Chiaramente in generale c’è molta preoccupazione, ma secondo me dipende anche molto dal tipo di accoglienza che garantiamo loro. Io mi sono ritrovato in un grande centro, un ex albergo, e naturalmente un tipo di accoglienza così ha un impatto maggiore, ma ci sono altri tipi di accoglienza che hanno un impatto sul territorio e sulla popolazione meno invasivi e che reputo più vincenti. Lavorare sull’accoglienza di piccoli gruppi, di inserimento in appartamenti, ti permette di lavorare in maniera migliore. La mia esperienza attuale, nonostante vi siano dei problemi, testimonia delle belle alternative dove anche le comunità locali si stanno rivelando non solo tolleranti, ma anche accoglienti e di grande aiuto. Mi riferisco a volontari che si sono offerti per tenere corsi di italiano ai ragazzi che seguiamo, portarli a fare delle visite, per inserirli in attività sportive… Penso vi siano delle esperienze positive che vanno valorizzate. Dobbiamo cercare il miglior tipo di accoglienza che possa essere più efficace per la loro integrazione e se dobbiamo combattere le paure e le ansie di persone, che non si sono mai avvicinate al tema e non lo conosco, beh, ragionare sul tipo di accoglienza può dare dei buoni risultati.

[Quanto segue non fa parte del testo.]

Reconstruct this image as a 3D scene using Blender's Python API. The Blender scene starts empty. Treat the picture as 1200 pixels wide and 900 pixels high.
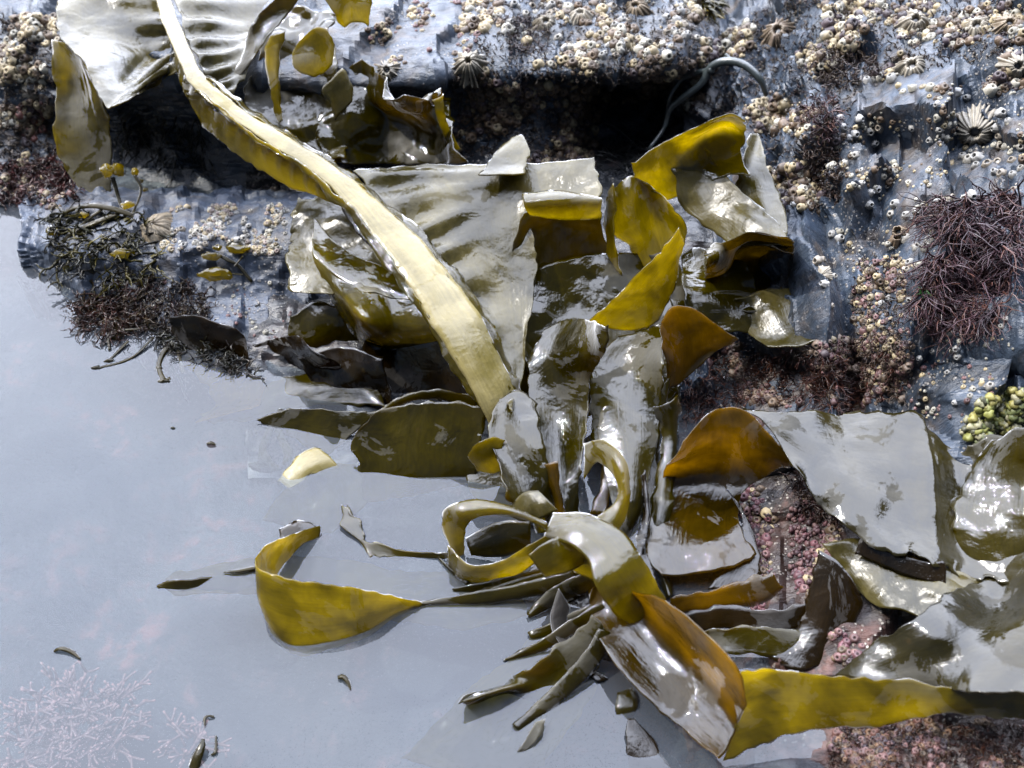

Un libro interessante con una tematica delicata, ma affrontata con rispetto in base alle esperienze e alle peculiarità di ognuno di questi cinque rifugiati. Cinque, in questo caso, ma che potrebbero essere dieci, cento o un milione. Provare ad informare la popolazione del territorio, parlando delle situazioni che si vivono quotidianamente, e, invece, spiegare ai richiedenti tutte le criticità che potrebbero essere chiamati ad affrontare venendo in Europa, è già un piccolo passo verso l’integrazione. A questo sarebbe utile aggiungere modalità diverse di accoglienza, cercando di limitare al massimo le intolleranze: anche questo potrebbe essere un ulteriore step verso il multiculturalismo e la multietnicità che, in un modo o nell’altro, ci accompagnerà nei prossimi decenni.